Perdão, não era nada disto. 

“Que o empregado abandone o seu trabalho e o reformado a sua pensão de alimentos. Volte-se ele para os Mercados, que terão misericórdia dele; volte-se para o Fisco, pois ele perdoará de bom grado, depois de o arruinar com outro aumento enorme dos impostos.” Era mais isto, as nossas desculpas ao profeta.
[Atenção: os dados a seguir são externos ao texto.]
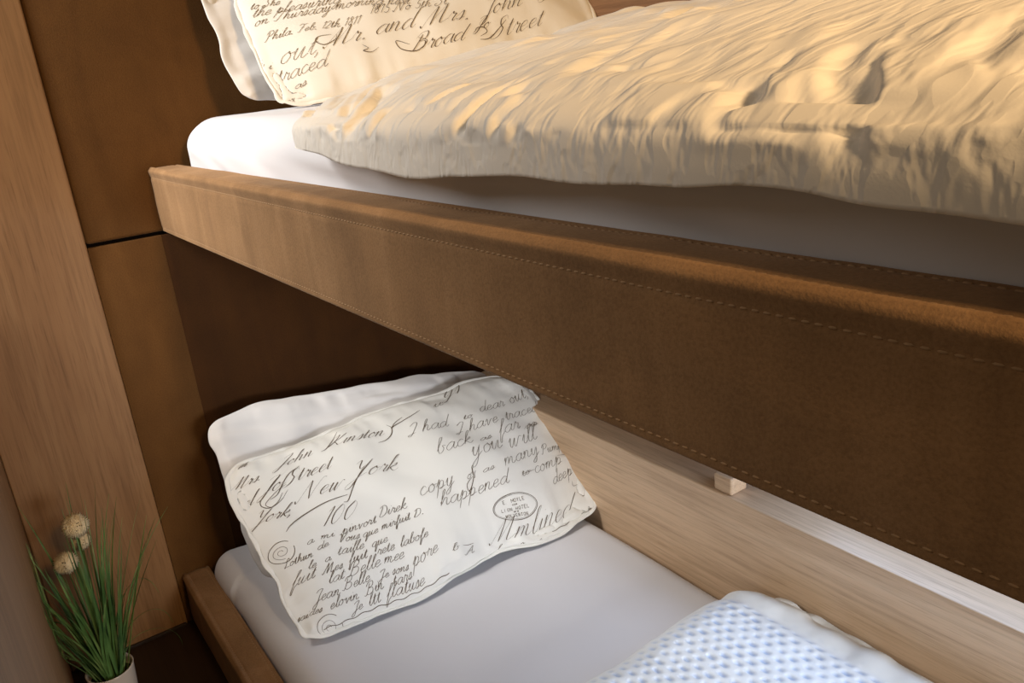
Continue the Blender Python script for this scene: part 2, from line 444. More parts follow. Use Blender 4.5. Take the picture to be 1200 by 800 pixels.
# ---- handwriting: strokes as control points, x-height 1, slanted later
G = {
'a': (1.0, [[(.78,.8),(.5,1),(.15,.7),(.05,.3),(.28,0),(.6,.3),(.8,.95)], [(.8,.95),(.72,.25),(.88,0),(1.05,.3)]]),
'b': (.8, [[(0,.3),(.3,1.4),(.42,2),(.2,1.9),(.1,.7),(.22,0),(.5,.08),(.62,.5),(.48,.85),(.8,.8)]]),
'c': (.75, [[(.62,.8),(.42,1),(.1,.6),(.15,.1),(.42,0),(.78,.3)]]),
'd': (1.0, [[(.75,.8),(.48,1),(.12,.65),(.08,.2),(.3,0),(.6,.3),(.8,.9)], [(.98,2.1),(.8,1),(.72,.2),(.9,0),(1.08,.3)]]),
'e': (.72, [[(.05,.4),(.5,.6),(.5,.95),(.25,.92),(.06,.45),(.25,0),(.75,.35)]]),
'f': (.6, [[(0,.3),(.4,1.4),(.58,2),(.36,1.95),(.22,.8),(.08,-.8),(.22,-1),(.32,-.2),(.62,.3)]]),
'g': (.95, [[(.75,.8),(.48,1),(.12,.65),(.08,.2),(.3,0),(.6,.3),(.8,.95)], [(.8,.95),(.66,-.5),(.35,-1),(.18,-.7),(.98,.3)]]),
'h': (.95, [[(0,.3),(.34,1.5),(.42,2.05),(.22,1.8),(.05,0)], [(.06,.15),(.4,.92),(.62,.85),(.55,.2),(.7,0),(.98,.3)]]),
'i': (.5, [[(0,.3),(.24,1),(.18,.2),(.32,0),(.54,.3)], [(.36,1.5),(.40,1.58)]]),
'j': (.5, [[(0,.3),(.26,1),(.1,-.7),(-.1,-1),(-.2,-.7),(.5,.3)], [(.36,1.5),(.40,1.58)]]),
'k': (.85, [[(0,.3),(.34,1.5),(.42,2.05),(.22,1.8),(.05,0)], [(.1,.3),(.5,1),(.55,.75),(.2,.5),(.6,0),(.88,.3)]]),
'l': (.5, [[(0,.3),(.36,1.5),(.44,2.05),(.24,1.8),(.14,.3),(.3,0),(.52,.3)]]),
'm': (1.3, [[(0,.6),(.14,1),(.05,0)], [(.06,.2),(.34,.95),(.5,.85),(.42,0)], [(.43,.2),(.72,.95),(.88,.85),(.82,.2),(.98,0),(1.3,.3)]]),
'n': (.95, [[(0,.6),(.14,1),(.05,0)], [(.06,.2),(.38,.95),(.56,.85),(.5,.2),(.64,0),(.96,.3)]]),
'o': (.8, [[(.45,1),(.1,.65),(.12,.1),(.4,0),(.62,.45),(.45,1),(.5,.75),(.85,.8)]]),
'p': (.9, [[(0,.3),(.28,1.15),(.02,-1)], [(.14,.3),(.45,.98),(.68,.75),(.55,.12),(.3,.08),(.9,.3)]]),
'q': (.9, [[(.72,.8),(.45,1),(.12,.6),(.1,.15),(.35,0),(.6,.3),(.78,1)], [(.78,1),(.6,-1),(.75,-.8),(.95,.3)]]),
'r': (.7, [[(0,.3),(.22,1.1),(.3,.85),(.52,.85),(.42,.2),(.52,0),(.74,.3)]]),
's': (.6, [[(0,.3),(.34,1.1),(.42,.5),(.3,0),(.08,.12),(.62,.3)]]),
't': (.55, [[(0,.3),(.3,1.6),(.18,.3),(.3,0),(.56,.3)], [(.02,1.1),(.5,1.2)]]),
'u': (.95, [[(0,.5),(.18,1),(.1,.2),(.3,0),(.62,1)], [(.62,1),(.54,.2),(.68,0),(.96,.3)]]),
'v': (.8, [[(0,.6),(.2,1),(.26,.2),(.34,0),(.62,.8),(.82,.85)]]),
'w': (1.15, [[(0,.6),(.18,1),(.12,.2),(.28,0),(.54,.9),(.5,.2),(.64,0),(.92,.9),(1.15,.85)]]),
'x': (.8, [[(.05,.85),(.22,.95),(.5,.05),(.8,.3)], [(.65,1),(.1,0)]]),
'y': (.9, [[(0,.5),(.18,1),(.12,.25),(.32,.05),(.66,1)], [(.66,1),(.48,-.6),(.2,-1),(.1,-.7),(.9,.3)]]),
'z': (.7, [[(.05,.8),(.55,.95),(.1,.05),(.4,.1),(.2,-.8),(.7,.3)]]),
'J': (1.0, [[(.2,1.7),(.5,2.1),(1.0,2.1),(.75,1.2),(.45,-.5),(.1,-.9),(.0,-.5),(.5,.1),(1.05,.4)]]),
'M': (1.9, [[(-.1,.2),(.1,0),(.45,1.2),(.7,2.1),(.72,1.0),(.68,0)], [(.68,.0),(1.05,1.4),(1.32,2.1),(1.3,.9),(1.32,.1),(1.5,0),(1.9,.4)]]),
'B': (1.4, [[(.55,1.9),(.4,.8),(.2,.0),(-.1,.1)], [(.1,1.5),(.4,2.1),(1.0,2.1),(1.0,1.4),(.5,1.1),(1.05,1.0),(1.1,.3),(.6,-.05),(.3,.2)]]),
'S': (1.2, [[(1.0,1.7),(.85,2.1),(.45,1.9),(.5,1.3),(.8,.8),(.6,.1),(.1,-.1),(-.1,.3),(.2,.5)]]),
'N': (1.7, [[(-.2,.3),(0,0),(.35,1.2),(.55,2.1),(.7,1.0),(.95,0)], [(.95,0),(1.15,1.2),(1.4,2.1),(1.7,2.1)]]),
'Y': (1.4, [[(0,1.7),(.3,2.1),(.4,1.3),(.6,1.0),(1.0,1.6),(1.15,2.1)], [(1.15,2.1),(.85,.6),(.55,-.8),(.2,-1.0),(.15,-.6),(.8,0),(1.3,.4)]]),
'T': (1.2, [[(0,1.7),(.25,2.1),(.8,1.95),(1.3,2.15)], [(.85,1.95),(.6,.8),(.4,.05),(.05,.1)]]),
'P': (1.1, [[(.45,1.9),(.3,.8),(.12,0),(-.1,.1)], [(0,1.4),(.35,2.1),(.9,2.1),(1.0,1.5),(.6,1.0),(.35,1.1)]]),
'F': (1.1, [[(0,1.7),(.3,2.1),(.7,1.95),(1.2,2.1)], [(.75,1.95),(.5,.7),(.3,0),(0,.1)], [(.35,1.05),(.8,1.15)]]),
'D': (1.3, [[(.5,1.9),(.3,.8),(.15,.1),(.6,0),(1.1,.7),(1.0,1.8),(.5,2.1),(.1,1.7)]]),
'A': (1.3, [[(-.1,.2),(.15,0),(.6,1.2),(.95,2.1),(.9,1.0),(.95,0),(1.3,.3)], [(.35,.8),(1.0,.9)]]),
'V': (1.2, [[(0,1.8),(.25,2.1),(.35,1.0),(.45,0),(.9,1.5),(1.2,2.1)]]),
'L': (1.1, [[(.9,1.7),(.75,2.1),(.5,1.7),(.4,.6),(.15,.05),(.5,.1),(1.1,.1)]]),
'I': (.8, [[(.0,1.7),(.4,2.1),(.75,1.9),(.5,.8),(.2,0),(-.1,.2),(.7,.4)]]),
'K': (1.4, [[(.1,1.8),(.45,2.1),(.35,1.0),(.1,0)], [(1.2,2.1),(.8,1.3),(.4,1.0),(.8,.4),(1.1,0),(1.45,.4)]]),
'0': (.95, [[(.5,1.9),(.12,1.2),(.15,.3),(.4,0),(.75,.6),(.75,1.5),(.5,1.9)]]),
'1': (.6, [[(.15,1.5),(.45,1.9),(.35,1),(.25,0)]]),
'2': (.8, [[(.1,1.5),(.4,1.9),(.7,1.5),(.4,.7),(.05,0),(.75,.1)]]),
'3': (.8, [[(.15,1.7),(.5,1.9),(.65,1.4),(.35,1.0),(.65,.6),(.45,0),(.05,.2)]]),
'5': (.8, [[(.75,1.9),(.35,1.85),(.25,1.1),(.6,1.0),(.6,.2),(.3,0),(.05,.2)]]),
'7': (.7, [[(.1,1.8),(.7,1.85),(.4,.9),(.25,0)]]),
'8': (.8, [[(.65,1.6),(.4,1.9),(.25,1.5),(.6,.6),(.35,0),(.1,.5),(.6,1.4),(.65,1.6)]]),
'.': (.45, [[(.1,0),(.2,.12),(.26,.02),(.14,-.02)]]), ',': (.35, [[(.15,.1),(.12,-.15),(.02,-.35)]]), ' ': (.6, []),
}
SANS = {'E': [[(.6,1),(0,1),(0,0),(.6,0)], [(0,.5),(.5,.5)]], 'M': [[(0,0),(0,1),(.4,.3),(.8,1),(.8,0)]], 'O': [[(.35,1),(.05,.75),(.05,.25),(.35,0),(.65,.25),(.65,.75),(.35,1)]],
'Y': [[(0,1),(.3,.5),(.6,1)], [(.3,.5),(.3,0)]], 'L': [[(0,1),(0,0),(.55,0)]], 'V': [[(0,1),(.3,0),(.6,1)]], 'I': [[(.1,1),(.1,0)]], 'N': [[(0,0),(0,1),(.6,0),(.6,1)]],
'H': [[(0,0),(0,1)], [(.6,0),(.6,1)], [(0,.5),(.6,.5)]], 'T': [[(0,1),(.6,1)], [(.3,1),(.3,0)]], 'R': [[(0,0),(0,1),(.5,1),(.55,.75),(.5,.5),(0,.5)], [(.25,.5),(.6,0)]],
'A': [[(0,0),(.3,1),(.6,0)], [(.12,.35),(.48,.35)]], 'W': [[(0,1),(.2,0),(.4,.8),(.6,0),(.8,1)]], 'P': [[(0,0),(0,1),(.5,1),(.55,.75),(.5,.5),(0,.5)]], 'U': [[(0,1),(0,.2),(.3,0),(.6,.2),(.6,1)]], '.': [[(.1,0),(.14,.06)]], ' ': []}

def spline(pts, k=6):
    P = [np.array(p, float) for p in pts]
    if len(P) < 3: return np.array([P[0] + (P[-1] - P[0]) * t for t in np.linspace(0, 1, 3)])
    P = [2 * P[0] - P[1]] + P + [2 * P[-1] - P[-2]]; out = []
    for i in range(1, len(P) - 2):
        a, b, c, d = P[i - 1:i + 3]
        for t in np.linspace(0, 1, k, endpoint=False):
            out.append(.5 * (2 * b + (c - a) * t + (2 * a - 5 * b + 4 * c - d) * t * t + (3 * b - a - 3 * c + d) * t ** 3))
    out.append(P[-2]); return np.array(out)

class Ink:
    def __init__(s): s.v, s.f = [], []
    def ribbon(s, pad, pts, wid):
        """pts: (n,2) metres in the face; wid: (n,) half widths"""
        n = len(pts); d = np.gradient(pts, axis=0); d /= (np.linalg.norm(d, axis=1, keepdims=True) + 1e-9)
        q = np.stack([-d[:, 1], d[:, 0]], 1) * wid[:, None]
        L = pad.lift(*(pts + q).T); R = pad.lift(*(pts - q).T)
        o = len(s.v); s.v += L.tolist() + R.tolist()
        for i in range(n - 1): s.f.append((o + i, o + n + i, o + n + i + 1, o + i + 1))
    def word(s, pad, W, H, txt, u0, v0, u1, v1, kind):
        a = np.array([u0 * W, v0 * H]); b = np.array([u1 * W, v1 * H]); L = np.linalg.norm(b - a)
        ex = (b - a) / L; ey = np.array([-ex[1], ex[0]])
        adv = sum(G[c][0] for c in txt); sc = L / adv
        hs = {'c': .66, 'h': .70}[kind] * sc; slant = {'c': .80, 'h': .52}[kind]
        if len(txt) <= 2 and kind == 'h': hs = min(hs, .0062)
        x = 0; thick = {'c': .00082, 'h': .00046}[kind]
        for c in txt:
            w, strokes = G[c]
            for st in strokes:
                p = spline(st)
                j = np.array([random.uniform(-.04, .04), random.uniform(-.05, .05)])
                px = (x + p[:, 0] + j[0]) * sc + slant * (p[:, 1] - .5) * hs; py = (p[:, 1] + j[1]) * hs
                pts = a + px[:, None] * ex + py[:, None] * ey
                d = np.gradient(py); dl = np.hypot(np.gradient(px), d) + 1e-9
                down = np.clip(-d / dl, 0, 1) if kind == 'c' else np.clip(np.abs(d / dl), 0, 1) * .7 + .2
                wid = thick * ((.22 + .95 * down) if kind == 'c' else (.5 + .5 * down))
                wid[0] *= .5; wid[-1] *= .5
                s.ribbon(pad, pts, wid)
            x += w
    def sans(s, pad, org, ex, ey, h, w, txt, thick=.00035):
        adv = 0
        for c in txt:
            for st in SANS[c]:
                for p0, p1 in zip(st[:-1], st[1:]):
                    p = np.array([p0, p1], float); p = np.array([p[0], (p[0] + p[1]) / 2, p[1]])
                    pts = org + ((adv + p[:, 0]) * w)[:, None] * ex + (p[:, 1] * h)[:, None] * ey
                    s.ribbon(pad, pts, np.full(3, thick))
            adv += .95
        return adv * w
    def loop(s, pad, c, ra, rb, th, thick=.0004, t0=0, t1=2 * math.pi, k=40):
        t = np.linspace(t0, t1, k); x = ra * np.cos(t); y = rb * np.sin(t)
        pts = np.stack([c[0] + x * math.cos(th) - y * math.sin(th), c[1] + x * math.sin(th) + y * math.cos(th)], 1)
        s.ribbon(pad, pts, np.full(k, thick))
    def into(s, me):
        bm = bmesh.new(); bm.from_mesh(me)
        vs = [bm.verts.new(v) for v in s.v]
        for f in s.f:
            nf = bm.faces.new([vs[i] for i in f]); nf.material_index = 1; nf.smooth = True
        bm.to_mesh(me); bm.free()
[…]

A propósito, alguns profetas da desgraça e outros ímpios que um dia conhecerão a Ira Divina têm questionado a aparente contradição de um Governo ultraliberal ser, afinal, o mais controlador, estatista e chupista dos rendimentos da extinta classe média, pelo menos desde que há registos meteorológicos. Isso é não compreender o essencial. O importante é que nesta doutrina vale tudo, o que é certo e o seu contrário, desde que os Mercados fiquem a ganhar. Não esquecer que um dos mestres de Carlos Moedas, António Borges, assegurou na televisão em directo que os produtos financeiros da Goldman Sachs não eram tóxicos, mas uma criação “muito interessante” e, quando a bolha especulativa rebentou de vez, em 2008, jurou que a crise americana nunca chegaria à Europa. E nós vimos e comemos isto em Portugal com estes olho por olho e dente por dente que a terra há-de comer.

O museu favorito de Carlos Moedas é o do Criacionismo. Fica na América e ensina que Deus criou o mundo em sete dias, os dinossauros andavam cá há seis mil anos e chegaram a ser montados por cavaleiros humanos. Tem o boneco de um dinossauro como prova. É um museu de grande rigor histórico, ao nível da avaliação aos três anos da saída limpa da troika (juros pagos aos credores de 28.528 milhões de euros, maior do que o corte da despesa pública mais aumento de impostos juntos: 28.247 milhões*). 

O filme favorito de Moedas é um épico sobre o acima mencionado Noé e a Arca, embora contenha erros e omissões históricas imperdoáveis. Na verdade, todos os casais de bichos salvos no Dilúvio obtiveram o bilhete com a ajuda de Miguel Relvas, que facilitou o negócio. Mas toda a oposição despesista vai, mais uma vez, negar a evidência.